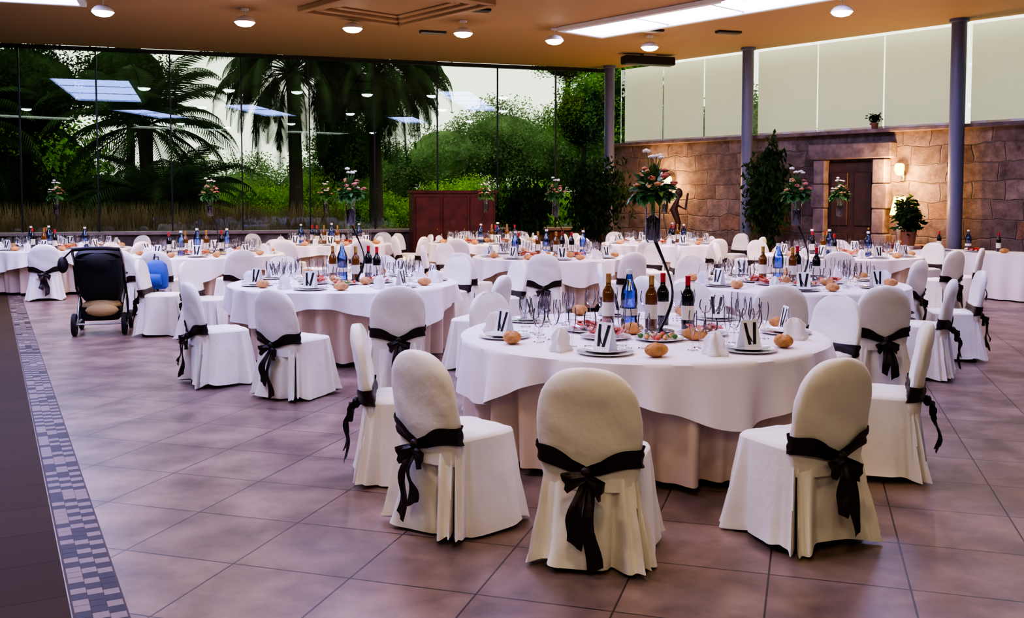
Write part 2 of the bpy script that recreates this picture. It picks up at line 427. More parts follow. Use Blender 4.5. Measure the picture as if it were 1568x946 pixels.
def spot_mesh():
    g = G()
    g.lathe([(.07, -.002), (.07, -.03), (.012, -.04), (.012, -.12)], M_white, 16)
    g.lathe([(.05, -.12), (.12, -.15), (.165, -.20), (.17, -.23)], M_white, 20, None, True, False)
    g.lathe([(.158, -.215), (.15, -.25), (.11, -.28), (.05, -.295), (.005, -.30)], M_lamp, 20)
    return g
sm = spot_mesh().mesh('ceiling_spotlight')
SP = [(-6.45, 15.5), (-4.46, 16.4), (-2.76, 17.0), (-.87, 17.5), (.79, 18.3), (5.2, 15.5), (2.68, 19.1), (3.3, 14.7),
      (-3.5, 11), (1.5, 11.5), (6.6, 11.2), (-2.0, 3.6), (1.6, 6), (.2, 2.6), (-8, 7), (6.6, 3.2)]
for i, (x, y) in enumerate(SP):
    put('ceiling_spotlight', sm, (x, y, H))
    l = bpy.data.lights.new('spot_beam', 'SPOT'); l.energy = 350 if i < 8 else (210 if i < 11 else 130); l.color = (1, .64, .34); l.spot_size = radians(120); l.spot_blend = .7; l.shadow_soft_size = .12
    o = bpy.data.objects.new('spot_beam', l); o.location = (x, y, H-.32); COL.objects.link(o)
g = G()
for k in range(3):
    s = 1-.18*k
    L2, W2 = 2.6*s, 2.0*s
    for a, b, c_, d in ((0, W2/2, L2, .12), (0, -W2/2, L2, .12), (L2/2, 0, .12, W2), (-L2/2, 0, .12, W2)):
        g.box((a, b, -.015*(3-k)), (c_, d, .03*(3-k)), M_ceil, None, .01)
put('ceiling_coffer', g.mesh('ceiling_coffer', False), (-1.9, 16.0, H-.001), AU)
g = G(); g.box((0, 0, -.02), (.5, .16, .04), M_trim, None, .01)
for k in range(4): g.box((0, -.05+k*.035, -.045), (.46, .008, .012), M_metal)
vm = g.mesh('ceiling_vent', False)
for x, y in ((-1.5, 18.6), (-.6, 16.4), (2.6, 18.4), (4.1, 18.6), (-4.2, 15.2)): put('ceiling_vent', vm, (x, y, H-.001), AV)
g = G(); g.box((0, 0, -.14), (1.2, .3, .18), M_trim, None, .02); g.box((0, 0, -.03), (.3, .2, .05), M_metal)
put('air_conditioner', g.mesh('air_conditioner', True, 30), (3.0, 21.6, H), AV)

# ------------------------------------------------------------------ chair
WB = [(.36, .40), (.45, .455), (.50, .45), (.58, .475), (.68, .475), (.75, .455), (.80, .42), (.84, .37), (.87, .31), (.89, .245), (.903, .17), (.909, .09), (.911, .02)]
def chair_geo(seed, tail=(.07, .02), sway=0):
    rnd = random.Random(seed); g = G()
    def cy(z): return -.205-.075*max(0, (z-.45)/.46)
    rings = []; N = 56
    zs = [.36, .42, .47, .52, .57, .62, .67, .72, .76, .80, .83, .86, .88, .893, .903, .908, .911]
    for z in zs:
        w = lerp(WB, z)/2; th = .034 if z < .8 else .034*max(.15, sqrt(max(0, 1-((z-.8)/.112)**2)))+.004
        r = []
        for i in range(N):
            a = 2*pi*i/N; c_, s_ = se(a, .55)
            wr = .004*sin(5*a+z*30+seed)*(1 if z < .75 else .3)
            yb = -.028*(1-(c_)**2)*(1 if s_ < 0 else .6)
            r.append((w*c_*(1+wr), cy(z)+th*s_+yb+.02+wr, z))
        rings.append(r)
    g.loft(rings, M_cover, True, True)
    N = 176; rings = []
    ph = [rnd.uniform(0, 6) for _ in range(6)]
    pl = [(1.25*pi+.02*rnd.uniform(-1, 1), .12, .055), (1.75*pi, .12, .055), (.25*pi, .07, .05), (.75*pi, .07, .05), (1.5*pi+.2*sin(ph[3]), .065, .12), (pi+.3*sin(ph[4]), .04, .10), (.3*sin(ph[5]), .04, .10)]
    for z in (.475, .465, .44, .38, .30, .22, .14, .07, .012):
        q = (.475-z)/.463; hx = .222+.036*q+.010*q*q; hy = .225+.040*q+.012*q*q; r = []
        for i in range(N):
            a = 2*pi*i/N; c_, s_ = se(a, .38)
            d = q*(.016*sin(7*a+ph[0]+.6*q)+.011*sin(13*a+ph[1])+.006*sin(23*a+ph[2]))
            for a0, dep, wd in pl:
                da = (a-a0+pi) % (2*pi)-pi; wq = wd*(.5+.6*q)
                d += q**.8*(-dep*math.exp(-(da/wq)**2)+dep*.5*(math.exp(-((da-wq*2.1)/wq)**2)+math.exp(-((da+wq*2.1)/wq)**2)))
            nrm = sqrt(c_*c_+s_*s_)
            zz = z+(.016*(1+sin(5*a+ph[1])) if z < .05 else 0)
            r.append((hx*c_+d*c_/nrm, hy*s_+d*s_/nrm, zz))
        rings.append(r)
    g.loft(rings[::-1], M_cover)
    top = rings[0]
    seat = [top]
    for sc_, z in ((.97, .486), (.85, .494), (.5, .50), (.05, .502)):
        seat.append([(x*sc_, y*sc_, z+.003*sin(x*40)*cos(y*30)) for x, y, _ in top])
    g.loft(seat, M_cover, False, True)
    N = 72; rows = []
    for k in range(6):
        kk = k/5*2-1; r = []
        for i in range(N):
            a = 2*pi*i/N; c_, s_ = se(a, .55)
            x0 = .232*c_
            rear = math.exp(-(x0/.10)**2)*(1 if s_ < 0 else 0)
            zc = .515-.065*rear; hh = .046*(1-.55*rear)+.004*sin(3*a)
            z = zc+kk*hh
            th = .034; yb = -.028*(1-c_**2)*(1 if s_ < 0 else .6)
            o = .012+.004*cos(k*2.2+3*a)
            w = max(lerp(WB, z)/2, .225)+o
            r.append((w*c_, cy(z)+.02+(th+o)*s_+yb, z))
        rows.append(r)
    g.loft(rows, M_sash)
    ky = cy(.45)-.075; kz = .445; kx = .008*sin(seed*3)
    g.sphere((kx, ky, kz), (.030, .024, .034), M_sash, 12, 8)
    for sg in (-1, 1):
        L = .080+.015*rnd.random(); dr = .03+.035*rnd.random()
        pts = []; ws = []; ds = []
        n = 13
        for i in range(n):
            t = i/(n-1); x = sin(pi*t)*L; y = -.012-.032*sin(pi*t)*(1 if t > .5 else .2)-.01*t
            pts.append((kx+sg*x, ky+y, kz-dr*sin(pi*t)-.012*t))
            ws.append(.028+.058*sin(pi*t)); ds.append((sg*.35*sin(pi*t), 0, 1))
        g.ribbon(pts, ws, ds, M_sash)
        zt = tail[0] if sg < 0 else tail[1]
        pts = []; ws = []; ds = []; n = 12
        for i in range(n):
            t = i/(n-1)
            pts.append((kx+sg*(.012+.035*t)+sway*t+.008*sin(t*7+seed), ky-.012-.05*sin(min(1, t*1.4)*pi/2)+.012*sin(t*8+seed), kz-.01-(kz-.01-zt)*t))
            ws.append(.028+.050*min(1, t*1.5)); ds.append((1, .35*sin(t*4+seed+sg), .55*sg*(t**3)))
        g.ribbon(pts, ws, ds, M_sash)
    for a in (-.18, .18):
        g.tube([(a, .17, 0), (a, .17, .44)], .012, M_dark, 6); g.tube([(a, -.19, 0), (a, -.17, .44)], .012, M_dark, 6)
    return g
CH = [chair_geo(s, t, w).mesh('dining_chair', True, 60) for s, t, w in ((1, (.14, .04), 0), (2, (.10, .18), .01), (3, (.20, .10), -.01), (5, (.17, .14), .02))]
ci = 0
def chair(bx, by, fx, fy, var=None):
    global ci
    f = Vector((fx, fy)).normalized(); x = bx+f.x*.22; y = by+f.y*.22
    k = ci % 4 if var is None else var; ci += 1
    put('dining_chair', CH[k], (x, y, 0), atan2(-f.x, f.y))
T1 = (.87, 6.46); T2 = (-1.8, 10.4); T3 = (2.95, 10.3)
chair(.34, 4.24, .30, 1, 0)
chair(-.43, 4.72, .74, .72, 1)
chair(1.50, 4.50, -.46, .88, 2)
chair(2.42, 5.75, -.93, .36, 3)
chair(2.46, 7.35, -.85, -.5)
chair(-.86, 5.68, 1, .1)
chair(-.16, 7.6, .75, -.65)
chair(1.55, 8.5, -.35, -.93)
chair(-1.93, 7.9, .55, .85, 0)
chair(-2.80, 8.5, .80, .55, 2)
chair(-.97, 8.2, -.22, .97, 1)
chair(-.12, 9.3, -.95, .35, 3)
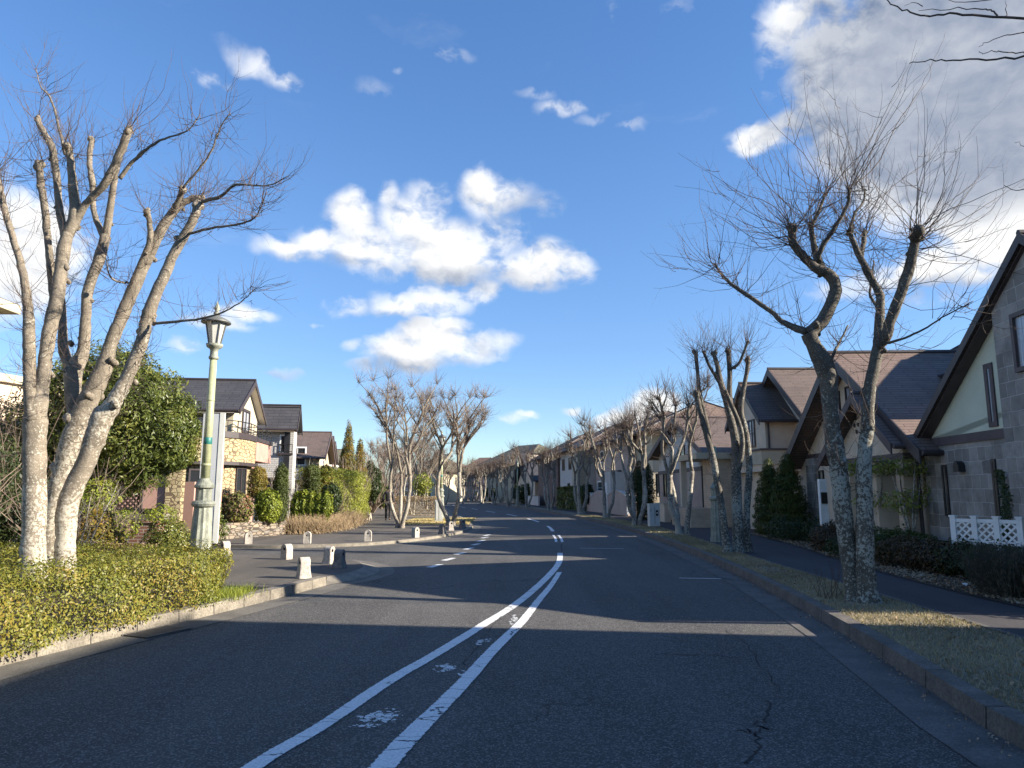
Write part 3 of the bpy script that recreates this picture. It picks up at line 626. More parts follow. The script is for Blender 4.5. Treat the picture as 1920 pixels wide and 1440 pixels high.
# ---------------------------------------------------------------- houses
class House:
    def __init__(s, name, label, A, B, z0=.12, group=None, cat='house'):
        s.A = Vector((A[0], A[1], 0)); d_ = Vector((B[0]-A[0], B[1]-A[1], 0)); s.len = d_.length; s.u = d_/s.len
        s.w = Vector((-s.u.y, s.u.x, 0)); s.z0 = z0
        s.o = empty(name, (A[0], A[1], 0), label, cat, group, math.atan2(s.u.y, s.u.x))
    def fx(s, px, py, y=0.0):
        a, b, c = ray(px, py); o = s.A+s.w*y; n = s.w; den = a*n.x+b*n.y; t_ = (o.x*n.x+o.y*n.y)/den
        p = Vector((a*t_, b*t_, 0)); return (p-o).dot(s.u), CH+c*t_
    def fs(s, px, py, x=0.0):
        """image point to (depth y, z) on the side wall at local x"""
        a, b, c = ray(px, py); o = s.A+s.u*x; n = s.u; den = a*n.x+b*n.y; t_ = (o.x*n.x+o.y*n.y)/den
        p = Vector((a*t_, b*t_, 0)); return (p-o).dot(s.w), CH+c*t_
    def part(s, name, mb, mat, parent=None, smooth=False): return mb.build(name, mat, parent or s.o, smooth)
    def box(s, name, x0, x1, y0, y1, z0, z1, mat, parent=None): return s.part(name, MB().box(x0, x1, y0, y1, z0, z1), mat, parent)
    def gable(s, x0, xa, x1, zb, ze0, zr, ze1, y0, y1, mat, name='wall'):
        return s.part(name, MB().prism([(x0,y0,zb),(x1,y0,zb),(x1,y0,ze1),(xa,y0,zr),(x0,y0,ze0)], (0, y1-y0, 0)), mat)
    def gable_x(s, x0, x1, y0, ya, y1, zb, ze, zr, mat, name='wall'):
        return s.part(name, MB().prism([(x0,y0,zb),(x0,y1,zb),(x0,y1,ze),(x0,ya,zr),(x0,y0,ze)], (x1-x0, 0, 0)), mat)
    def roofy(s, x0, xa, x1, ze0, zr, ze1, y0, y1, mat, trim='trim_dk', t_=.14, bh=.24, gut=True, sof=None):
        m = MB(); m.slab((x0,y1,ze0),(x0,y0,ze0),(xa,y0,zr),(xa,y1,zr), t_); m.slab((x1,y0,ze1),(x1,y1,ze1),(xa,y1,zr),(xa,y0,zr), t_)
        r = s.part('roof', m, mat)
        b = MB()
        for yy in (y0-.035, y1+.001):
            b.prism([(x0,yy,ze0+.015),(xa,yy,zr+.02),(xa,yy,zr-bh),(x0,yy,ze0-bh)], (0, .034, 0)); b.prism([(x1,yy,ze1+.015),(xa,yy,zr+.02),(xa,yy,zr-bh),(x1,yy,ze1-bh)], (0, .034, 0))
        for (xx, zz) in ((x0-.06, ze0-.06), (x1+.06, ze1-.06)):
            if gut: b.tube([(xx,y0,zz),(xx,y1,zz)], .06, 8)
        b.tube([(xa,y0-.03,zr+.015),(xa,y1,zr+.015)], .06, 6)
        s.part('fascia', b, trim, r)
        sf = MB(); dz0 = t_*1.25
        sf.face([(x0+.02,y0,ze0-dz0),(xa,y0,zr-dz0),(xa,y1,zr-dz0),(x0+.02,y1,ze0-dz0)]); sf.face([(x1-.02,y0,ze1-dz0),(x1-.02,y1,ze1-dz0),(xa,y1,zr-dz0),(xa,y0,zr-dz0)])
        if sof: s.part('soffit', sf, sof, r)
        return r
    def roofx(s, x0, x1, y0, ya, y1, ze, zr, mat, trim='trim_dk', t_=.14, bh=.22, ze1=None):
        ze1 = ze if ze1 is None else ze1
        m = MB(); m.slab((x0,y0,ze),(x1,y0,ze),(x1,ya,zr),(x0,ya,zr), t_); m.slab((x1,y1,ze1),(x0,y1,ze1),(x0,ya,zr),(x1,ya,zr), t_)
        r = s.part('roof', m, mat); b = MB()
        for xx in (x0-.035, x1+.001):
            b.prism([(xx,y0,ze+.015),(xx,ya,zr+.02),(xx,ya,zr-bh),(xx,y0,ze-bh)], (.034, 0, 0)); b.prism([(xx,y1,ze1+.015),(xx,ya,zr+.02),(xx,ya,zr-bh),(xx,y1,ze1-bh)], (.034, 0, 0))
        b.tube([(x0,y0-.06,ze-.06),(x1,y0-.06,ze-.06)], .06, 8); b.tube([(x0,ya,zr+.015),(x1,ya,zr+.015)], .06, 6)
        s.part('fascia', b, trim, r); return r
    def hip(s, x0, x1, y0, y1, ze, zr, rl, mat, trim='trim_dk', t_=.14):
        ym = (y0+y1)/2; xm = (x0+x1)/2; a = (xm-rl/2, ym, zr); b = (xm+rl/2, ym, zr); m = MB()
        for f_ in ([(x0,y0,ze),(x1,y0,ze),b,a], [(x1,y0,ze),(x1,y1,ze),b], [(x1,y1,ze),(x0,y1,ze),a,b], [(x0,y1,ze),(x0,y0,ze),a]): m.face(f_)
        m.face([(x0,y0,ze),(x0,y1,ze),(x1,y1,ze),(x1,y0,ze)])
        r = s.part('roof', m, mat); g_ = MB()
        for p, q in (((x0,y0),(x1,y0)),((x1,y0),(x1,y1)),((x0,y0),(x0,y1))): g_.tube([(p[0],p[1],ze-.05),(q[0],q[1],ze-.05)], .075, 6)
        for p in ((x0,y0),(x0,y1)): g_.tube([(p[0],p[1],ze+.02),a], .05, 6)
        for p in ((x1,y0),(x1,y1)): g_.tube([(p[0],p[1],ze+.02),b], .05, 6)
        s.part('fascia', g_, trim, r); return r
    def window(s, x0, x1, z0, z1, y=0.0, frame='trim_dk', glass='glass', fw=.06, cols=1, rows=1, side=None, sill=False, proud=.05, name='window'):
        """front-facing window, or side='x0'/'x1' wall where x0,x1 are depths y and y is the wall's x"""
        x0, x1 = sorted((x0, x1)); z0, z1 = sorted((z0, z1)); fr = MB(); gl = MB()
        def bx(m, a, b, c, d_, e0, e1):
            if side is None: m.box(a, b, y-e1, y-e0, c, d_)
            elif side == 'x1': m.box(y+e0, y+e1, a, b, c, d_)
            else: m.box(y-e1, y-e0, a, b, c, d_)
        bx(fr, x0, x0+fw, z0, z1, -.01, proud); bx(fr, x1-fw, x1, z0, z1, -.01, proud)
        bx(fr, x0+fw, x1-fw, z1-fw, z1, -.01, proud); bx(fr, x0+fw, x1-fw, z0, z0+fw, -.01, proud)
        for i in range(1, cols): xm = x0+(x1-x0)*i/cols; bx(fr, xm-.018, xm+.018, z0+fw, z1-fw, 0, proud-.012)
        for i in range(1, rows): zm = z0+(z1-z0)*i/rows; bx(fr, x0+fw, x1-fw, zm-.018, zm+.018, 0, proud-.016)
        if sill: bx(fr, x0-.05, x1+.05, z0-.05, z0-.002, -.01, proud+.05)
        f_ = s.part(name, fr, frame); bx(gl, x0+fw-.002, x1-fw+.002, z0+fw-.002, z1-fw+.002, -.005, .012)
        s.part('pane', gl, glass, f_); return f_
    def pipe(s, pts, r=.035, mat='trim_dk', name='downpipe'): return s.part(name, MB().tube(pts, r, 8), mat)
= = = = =
# [Directive]
Wherever a line in the data above holds "this", copy that line.

# [Final answer]
Write part 2 of the bpy script that recreates this picture. It picks up at line 427. More parts follow. Use Blender 4.5. Measure the picture as if it were 1568x946 pixels.
Write part 3 of the bpy script that recreates this picture. It picks up at line 626. More parts follow. The script is for Blender 4.5. Treat the picture as 1920 pixels wide and 1440 pixels high.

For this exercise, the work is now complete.